Sunday, May 15, 2011

Video Blogging, My Story Part 2.

So, last week I interviewed my close friend Hayley, who is a well-known youtuber, and I posted the audio of the interview, but as promised here is the video:

And Hayley made a parody of the interview here:

But, still, I'm left asking myself...what is everyone else's personal reasons for video blogging? So, it was a long shot, but I decided to ask my subscribers.

And, they answered.
I've gotten a few video responses, these are the only ones I've cleared permission with so far, so take a look at what Kai and Clare have to say:

So, where did we leave off? Right, I met a fellow videoblogger at orientation. This girl, that I mentioned beforehand, is named Hayley Hoover and as of this blog post she has 49,865 subscribers. Hayley spear-headed the collab channel movement, and is highly humorous but also insightful and her self-proclaimed painful high school experience has given teenagers all over the world hope that there is life beyond the lockers. Or something.
Hayley and I met at interesting points in our lives, we had finally left our high schools behind and could fully appreciate ourselves and find people to simply exist around, something that's a rare feat if you think about it. Finally content on finding more people in the world with my sense of humor I concluded that I loved college, and you know what? I did. Fall quarter freshman year very well may have been one of the best periods of my life. Was it because I had found friendship? Was it because I was out? I think it was a mix of things, but I began to realize that I'm at a place in my life where I can try to right my I sought out to do that.

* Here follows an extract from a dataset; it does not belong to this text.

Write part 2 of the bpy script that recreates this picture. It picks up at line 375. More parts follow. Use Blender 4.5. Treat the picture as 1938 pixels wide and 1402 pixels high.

If I had said befriending a famous youtuber came without benefits I'd be lying. But, it wasn't notoriety it was something that surpassed what I could have expected-friendship. For the first time in my life, people were listening to what I had to say and I realized that my story had gone unsung for far too long, and I looked the camera in the eye, and as out of fashion as it was I told the truth without fear of consequence. Soon, youtube knew everything from my sexuality, shattered family, daddy issues and my hopes and fears. My storytelling often left people speechless, but I didn't care-if I could inspire a moment of true thought in this sea of liking and stars and subscribers.

I befriended so many good people, people who didn't know what to think of me, but good people none the less. With the truth and friendship on my side, how could I lose? I ran into the storm, expecting my family to take my news well.

I was wrong.

Wednesday, May 11, 2011

Tech Fails.

I've been having a lot of trouble with my interview,and I still plan to post it in video form,but for the time being here's the audio:

Sunday, May 1, 2011

Ignorance is Bliss, Cherish It.

When I was ten I started the fifth grade, and that was my favorite year of schooling. I found Harry Potter, I became my own person, and I had the best teacher ever. Though, it got off to a rocky beginning, and I think my imagination bloomed as a result of my escapism from a trauma that shook the world.

I'm not going to build up the morning of September 11th. The week my mother and I were going to take a special weekend outing to a festival in Indiana with my best friend. We'd been planning it for a year. I was in school, I went to go outside for morning recess and we were pulled back into the building in an abundance of screaming. I'll never forget the look of fear in our playground advisor's eyes. I ran inside and we were told only that they weren't allowed to talk about it. It's creepy as an adult to see a bunch of adults remain silent, and it's even more petrifying as a child. A classmate ran up to me and said that she'd seen my mother, and let her into the building so she could pay my tuition. My first thought was: idiot, we're on lockdown, that was a mistake. Then I took a sigh of relief. My mother was fine, and I could focus on finishing the day, so I could go home and find out what had happened.

Grandmother was waiting for me in the parking lot.

"What was it, what happened?" I screamed.

"Do you remember the twin towers we visited when we went to New York?"

"Yes, of course," I said, searching her face for more hints.

"They're gone."

We rushed to my godmother's house which was across the street. I sank to my knees at the sight of what was on the news, tears streaming down my face as the news anchors explained to me the situation and that was when I became aware of Osama bin Laden and all I could say was "I hope they find him."

A decade went by, and I just watched a video of Obama telling the world that bin Laden is dead. My country, my school, my culture is singing aloud like a scene from MunchkinLand.

I'm scared. Why am I strange? What is wrong with me to not have the first reaction of happiness when the man who had caused a world so much trouble is dead?

And, what's going to happen to us now?